Though comparatively easy to take out, secured loans do expose you to some risk. If you fail to repay the loan, your collateral assets can be taken and sold by your lender as a means to recover their money. As such, you should only take out a secured loan if you know you can repay it.

Business credit cards

Business credit cards are ideal for raising limited amounts of capital on a monthly basis. They don’t require collateral, nor will they put your personal finances at risk. Moreover, you are free to use them as you please, tapping into them extensively one month, and not at all another. For a flexible, recurring source of finance, a business credit card could be perfect for your startup business.

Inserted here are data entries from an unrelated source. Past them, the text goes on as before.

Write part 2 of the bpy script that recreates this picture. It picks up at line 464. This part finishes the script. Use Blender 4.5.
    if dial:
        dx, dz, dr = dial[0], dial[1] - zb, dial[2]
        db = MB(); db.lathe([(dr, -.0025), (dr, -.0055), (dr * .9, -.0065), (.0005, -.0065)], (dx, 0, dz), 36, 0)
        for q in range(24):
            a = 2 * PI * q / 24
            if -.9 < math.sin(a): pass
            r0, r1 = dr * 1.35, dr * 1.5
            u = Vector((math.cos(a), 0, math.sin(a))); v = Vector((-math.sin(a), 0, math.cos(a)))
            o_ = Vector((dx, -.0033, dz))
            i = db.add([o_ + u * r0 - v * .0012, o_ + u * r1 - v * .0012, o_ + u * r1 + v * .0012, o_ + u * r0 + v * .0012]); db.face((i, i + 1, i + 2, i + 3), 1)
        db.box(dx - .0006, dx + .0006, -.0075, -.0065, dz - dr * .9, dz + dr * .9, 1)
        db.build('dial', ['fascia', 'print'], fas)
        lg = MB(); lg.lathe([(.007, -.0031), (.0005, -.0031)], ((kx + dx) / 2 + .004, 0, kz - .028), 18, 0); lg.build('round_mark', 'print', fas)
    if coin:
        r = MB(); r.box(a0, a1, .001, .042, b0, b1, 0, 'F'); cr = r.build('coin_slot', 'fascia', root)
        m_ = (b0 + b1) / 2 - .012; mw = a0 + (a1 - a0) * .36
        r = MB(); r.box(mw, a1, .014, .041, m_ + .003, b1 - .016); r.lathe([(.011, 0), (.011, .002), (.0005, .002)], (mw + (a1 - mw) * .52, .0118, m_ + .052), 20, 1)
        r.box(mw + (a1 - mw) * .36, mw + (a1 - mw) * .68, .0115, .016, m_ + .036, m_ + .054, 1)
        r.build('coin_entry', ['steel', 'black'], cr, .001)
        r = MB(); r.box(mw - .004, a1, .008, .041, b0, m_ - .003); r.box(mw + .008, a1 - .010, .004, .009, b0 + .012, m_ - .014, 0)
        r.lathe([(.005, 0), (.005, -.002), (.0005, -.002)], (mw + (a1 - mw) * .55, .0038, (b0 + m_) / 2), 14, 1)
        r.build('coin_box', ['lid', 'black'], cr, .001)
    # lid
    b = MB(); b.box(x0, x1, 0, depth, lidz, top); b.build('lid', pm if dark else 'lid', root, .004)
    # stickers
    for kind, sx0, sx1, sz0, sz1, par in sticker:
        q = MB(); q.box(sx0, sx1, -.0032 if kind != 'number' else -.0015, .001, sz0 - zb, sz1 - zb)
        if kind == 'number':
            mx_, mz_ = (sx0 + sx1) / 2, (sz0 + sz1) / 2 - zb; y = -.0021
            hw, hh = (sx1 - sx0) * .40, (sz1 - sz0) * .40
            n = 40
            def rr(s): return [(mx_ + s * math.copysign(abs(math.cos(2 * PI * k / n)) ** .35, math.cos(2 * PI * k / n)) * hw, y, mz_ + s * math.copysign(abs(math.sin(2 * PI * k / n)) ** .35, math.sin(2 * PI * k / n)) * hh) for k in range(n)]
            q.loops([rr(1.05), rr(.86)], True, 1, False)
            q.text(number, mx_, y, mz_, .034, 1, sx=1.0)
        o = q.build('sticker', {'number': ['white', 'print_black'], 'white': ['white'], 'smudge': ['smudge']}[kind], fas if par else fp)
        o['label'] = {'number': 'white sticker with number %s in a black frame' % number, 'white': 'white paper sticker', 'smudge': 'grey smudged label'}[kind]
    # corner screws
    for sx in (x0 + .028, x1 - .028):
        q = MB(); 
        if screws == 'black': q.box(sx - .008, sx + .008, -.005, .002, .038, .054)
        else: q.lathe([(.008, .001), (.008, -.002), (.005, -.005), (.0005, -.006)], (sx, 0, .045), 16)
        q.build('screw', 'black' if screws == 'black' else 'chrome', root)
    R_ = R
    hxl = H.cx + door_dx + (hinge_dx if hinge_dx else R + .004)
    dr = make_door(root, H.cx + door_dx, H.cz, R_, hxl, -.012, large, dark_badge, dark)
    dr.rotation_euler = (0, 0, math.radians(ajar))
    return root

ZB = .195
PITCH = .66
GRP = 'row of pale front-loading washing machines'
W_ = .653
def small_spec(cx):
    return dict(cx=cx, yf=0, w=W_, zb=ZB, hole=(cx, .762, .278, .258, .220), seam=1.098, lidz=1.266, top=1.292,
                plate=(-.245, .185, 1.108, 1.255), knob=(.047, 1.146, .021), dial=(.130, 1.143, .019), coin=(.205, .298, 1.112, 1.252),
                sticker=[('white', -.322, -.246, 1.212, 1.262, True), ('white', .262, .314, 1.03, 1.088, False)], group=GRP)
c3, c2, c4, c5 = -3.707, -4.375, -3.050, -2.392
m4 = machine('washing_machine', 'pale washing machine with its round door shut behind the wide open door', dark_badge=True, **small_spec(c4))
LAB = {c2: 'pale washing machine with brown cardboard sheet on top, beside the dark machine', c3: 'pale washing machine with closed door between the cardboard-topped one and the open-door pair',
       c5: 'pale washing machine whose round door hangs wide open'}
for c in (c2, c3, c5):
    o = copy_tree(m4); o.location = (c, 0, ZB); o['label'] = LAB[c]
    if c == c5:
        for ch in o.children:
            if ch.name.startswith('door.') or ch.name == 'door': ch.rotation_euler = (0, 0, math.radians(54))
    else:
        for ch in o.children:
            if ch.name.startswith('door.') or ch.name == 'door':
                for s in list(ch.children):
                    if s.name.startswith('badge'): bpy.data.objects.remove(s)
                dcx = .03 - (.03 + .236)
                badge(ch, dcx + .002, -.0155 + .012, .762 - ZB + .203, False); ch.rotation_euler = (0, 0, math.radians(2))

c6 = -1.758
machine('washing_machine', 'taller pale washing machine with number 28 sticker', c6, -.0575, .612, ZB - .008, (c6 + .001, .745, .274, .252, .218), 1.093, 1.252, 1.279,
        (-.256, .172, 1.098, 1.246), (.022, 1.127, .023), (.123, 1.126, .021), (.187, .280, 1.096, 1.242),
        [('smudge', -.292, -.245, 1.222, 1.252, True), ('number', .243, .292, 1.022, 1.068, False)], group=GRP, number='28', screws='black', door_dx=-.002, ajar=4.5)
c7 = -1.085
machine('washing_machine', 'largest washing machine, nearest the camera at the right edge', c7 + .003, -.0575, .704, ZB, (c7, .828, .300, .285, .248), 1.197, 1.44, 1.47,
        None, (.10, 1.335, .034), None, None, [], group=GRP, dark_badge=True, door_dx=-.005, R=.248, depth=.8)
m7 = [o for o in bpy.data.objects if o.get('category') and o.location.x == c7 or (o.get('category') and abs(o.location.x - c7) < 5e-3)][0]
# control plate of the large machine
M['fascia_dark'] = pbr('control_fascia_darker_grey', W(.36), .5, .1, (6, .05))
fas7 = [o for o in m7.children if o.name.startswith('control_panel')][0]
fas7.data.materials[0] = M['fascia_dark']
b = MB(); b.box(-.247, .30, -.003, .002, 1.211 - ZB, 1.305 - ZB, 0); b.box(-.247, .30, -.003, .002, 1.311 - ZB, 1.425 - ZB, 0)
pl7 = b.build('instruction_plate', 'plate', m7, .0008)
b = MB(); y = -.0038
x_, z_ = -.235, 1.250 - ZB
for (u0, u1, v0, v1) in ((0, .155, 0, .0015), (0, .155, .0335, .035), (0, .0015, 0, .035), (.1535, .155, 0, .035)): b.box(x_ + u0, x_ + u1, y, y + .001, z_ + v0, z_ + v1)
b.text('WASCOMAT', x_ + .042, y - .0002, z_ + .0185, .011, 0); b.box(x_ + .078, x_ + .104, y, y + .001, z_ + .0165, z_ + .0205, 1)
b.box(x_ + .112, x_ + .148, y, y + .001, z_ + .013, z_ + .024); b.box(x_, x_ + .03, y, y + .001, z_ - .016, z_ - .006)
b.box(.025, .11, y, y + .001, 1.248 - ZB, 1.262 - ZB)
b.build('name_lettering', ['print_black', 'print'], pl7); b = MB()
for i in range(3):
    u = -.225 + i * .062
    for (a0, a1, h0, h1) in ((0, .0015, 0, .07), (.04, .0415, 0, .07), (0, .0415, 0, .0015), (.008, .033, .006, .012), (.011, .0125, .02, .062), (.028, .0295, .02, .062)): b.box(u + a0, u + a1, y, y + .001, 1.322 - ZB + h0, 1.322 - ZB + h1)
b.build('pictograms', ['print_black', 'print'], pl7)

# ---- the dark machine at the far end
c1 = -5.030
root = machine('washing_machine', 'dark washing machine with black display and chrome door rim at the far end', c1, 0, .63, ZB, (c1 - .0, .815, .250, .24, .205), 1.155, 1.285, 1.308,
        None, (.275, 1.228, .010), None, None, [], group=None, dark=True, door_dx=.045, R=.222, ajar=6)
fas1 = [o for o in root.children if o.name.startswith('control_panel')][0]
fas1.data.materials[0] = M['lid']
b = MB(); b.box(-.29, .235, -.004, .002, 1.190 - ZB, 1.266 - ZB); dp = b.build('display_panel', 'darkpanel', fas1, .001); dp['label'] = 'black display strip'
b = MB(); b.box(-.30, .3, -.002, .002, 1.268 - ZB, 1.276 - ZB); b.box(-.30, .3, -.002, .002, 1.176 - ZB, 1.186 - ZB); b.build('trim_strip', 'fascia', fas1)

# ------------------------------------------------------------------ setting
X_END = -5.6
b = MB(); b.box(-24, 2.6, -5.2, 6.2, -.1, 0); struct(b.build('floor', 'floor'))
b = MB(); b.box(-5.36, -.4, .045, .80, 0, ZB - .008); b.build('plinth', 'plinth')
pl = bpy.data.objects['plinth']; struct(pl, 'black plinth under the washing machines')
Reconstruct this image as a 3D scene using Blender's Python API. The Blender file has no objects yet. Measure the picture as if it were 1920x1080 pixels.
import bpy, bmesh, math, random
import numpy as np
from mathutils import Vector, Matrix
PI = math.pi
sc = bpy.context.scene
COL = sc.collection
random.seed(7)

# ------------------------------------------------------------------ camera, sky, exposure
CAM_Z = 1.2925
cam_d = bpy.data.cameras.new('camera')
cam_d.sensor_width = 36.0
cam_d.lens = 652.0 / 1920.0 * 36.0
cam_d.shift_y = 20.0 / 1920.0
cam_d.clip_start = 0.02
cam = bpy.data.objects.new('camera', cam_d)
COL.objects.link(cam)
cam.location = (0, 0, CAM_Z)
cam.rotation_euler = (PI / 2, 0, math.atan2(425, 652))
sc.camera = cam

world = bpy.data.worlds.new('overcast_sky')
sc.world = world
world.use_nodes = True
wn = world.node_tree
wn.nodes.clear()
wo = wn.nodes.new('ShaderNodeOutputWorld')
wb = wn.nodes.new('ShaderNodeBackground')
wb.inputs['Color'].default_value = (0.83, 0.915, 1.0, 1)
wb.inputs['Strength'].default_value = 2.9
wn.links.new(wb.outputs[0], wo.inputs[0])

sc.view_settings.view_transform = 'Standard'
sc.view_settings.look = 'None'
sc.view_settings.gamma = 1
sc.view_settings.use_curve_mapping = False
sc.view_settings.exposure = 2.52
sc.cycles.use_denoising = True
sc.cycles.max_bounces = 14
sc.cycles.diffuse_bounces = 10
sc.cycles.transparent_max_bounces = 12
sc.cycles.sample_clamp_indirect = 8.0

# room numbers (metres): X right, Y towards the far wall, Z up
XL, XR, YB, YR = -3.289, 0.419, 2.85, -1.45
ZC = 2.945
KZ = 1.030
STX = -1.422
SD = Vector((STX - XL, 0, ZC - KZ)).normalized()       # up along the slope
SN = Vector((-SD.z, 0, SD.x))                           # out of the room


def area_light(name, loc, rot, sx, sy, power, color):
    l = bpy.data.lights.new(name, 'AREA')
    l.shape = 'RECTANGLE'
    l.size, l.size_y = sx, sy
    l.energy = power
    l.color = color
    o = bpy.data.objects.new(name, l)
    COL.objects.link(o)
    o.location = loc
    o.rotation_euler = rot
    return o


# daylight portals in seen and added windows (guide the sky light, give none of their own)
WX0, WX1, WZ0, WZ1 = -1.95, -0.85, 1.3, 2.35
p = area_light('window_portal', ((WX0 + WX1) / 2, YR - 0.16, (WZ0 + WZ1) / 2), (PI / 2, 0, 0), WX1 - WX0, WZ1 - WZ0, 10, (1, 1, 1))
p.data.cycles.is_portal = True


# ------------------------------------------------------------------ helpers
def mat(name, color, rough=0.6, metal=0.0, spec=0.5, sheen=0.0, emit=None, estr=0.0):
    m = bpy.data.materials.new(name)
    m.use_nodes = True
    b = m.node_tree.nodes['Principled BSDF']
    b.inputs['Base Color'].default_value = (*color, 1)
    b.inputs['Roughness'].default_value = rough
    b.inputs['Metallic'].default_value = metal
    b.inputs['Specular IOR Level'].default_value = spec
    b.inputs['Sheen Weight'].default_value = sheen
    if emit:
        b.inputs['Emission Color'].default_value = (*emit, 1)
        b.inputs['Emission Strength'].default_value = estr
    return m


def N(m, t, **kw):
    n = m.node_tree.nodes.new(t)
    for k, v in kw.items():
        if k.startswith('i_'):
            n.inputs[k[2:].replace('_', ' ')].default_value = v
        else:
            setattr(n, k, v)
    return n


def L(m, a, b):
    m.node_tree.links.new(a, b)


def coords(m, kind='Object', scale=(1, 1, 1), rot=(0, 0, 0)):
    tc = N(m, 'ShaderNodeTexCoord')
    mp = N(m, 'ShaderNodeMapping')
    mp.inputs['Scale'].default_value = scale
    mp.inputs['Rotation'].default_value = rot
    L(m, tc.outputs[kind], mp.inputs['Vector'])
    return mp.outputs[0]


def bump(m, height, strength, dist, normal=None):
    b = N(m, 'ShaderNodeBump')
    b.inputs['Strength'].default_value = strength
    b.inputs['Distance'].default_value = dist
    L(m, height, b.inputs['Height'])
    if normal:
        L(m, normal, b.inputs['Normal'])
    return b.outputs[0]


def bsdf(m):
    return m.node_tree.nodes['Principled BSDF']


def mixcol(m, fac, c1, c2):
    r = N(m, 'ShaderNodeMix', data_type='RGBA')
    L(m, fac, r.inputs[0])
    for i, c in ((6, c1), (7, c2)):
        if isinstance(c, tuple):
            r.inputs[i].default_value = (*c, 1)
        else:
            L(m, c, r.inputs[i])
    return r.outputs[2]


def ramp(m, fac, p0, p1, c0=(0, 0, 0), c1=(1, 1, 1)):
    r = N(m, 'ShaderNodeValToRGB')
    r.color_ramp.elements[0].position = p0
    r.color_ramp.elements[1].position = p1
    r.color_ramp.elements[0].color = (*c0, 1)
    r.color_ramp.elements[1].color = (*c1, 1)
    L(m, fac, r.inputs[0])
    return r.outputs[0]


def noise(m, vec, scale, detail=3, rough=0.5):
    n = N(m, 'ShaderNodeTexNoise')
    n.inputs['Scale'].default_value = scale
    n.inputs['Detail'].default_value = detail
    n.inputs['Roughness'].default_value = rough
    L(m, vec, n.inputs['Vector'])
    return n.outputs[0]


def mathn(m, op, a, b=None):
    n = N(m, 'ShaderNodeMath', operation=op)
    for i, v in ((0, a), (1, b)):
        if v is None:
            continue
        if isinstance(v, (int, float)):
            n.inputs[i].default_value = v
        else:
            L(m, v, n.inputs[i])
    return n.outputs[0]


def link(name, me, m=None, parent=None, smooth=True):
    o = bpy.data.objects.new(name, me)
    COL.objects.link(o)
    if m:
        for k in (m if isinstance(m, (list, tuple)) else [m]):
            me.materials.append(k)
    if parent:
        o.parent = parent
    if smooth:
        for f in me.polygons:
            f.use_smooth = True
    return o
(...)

Though there are significant advantages, business credit cards aren’t without their downsides. Most notably are the high-interest rates, should you fail to repay your balance every month. These interest rates can make it very expensive in the long run. However, some cards come with an introductory period, offering 0% APR. This can be ideal for large expenses. Though take care to pay off your balance before the introductory period expires, or be saddled with a large amount of interest.


There is a range of startup business loans, each with its own set of pros and cons. As such, startup business loans as a category of finance can be an excellent source of capital for startup businesses. One that can be tailored to the specific needs of any individual business. Though it will take due diligence on your part to find a suitable loan, you can rest assured that it matches your business’s needs once you do.